3D Printers

Sculptify’s FLEX Flees Filament in Favour of Pellets

There’s an image in the mind of most people introduced to desktop 3D printing of a long tube of plastic filament going into one end of a printer and coming out as a 3D object at the other. Sculptify, which plans to launch on Kickstarter soon, hopes to change that image with its FLEX 3D printing process, and for good reason.

pellet extrusion process

With fused filament fabrication, the process used by most desktop 3D printers, the big spools of plastic filament are derived from plastic pellets. The little beads of plastic are fed into an extruding device, melted, and shaped into long tubes (one example is illustrated above). Sculptify bypasses this process completely with FLEX, short for Fused Layer EXtrusion. The Sculptify 3D printer prints using the pellets themselves. This is not the first time this approach has been posited, the industrial Arburg 3D printer, the Freeformer, introduced last year, also prints directly from plastic pellets.

Sculptify 3D Printer Pellets

As you might guess, by skipping an entire engineering step, users could likely save a great deal of money on feedstock. Also, with fewer steps in material processing, there’s less opportunity to cause imperfections in the material. And Sculptify claims that, with bags of pellets, “[their] printer is as easy to load as a coffee maker. Simply grab your bag of material, open the printer lid, and scoop in the material of your choice. After a few short minutes, the system will be heated and ready to print – that’s it.” The company also believes that FLEX allows for the use of a wider variety of 3D printing materials.

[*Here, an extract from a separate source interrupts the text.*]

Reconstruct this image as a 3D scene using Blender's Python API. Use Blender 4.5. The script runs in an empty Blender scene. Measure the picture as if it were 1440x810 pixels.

Something I hope they’re working on is the ability to use recycled materials in 3D printing. As RichRap pointed out in a previous article on the pursuit of ethical filament manufacturing, that “[f]undamental 3D printing technology could also be altered to make plastic recycling easier to self-implement, many people have commented over the years that melting plastic into filament form, only to re-melt it in a 3D printer is a number of steps more complicated than it really needs to be.” Though a pellet printer may not make printing with recycled materials possible directly, it does have the potential to remove an unnecessary step in fabbing with them. There is still, as Rich also points out, the issue of quality control, as homemade pellets may not be processable by the Sculptify machine and the output may not meet production standards. Still, the FLEX process for desktop printing opens up a range of new possibilities.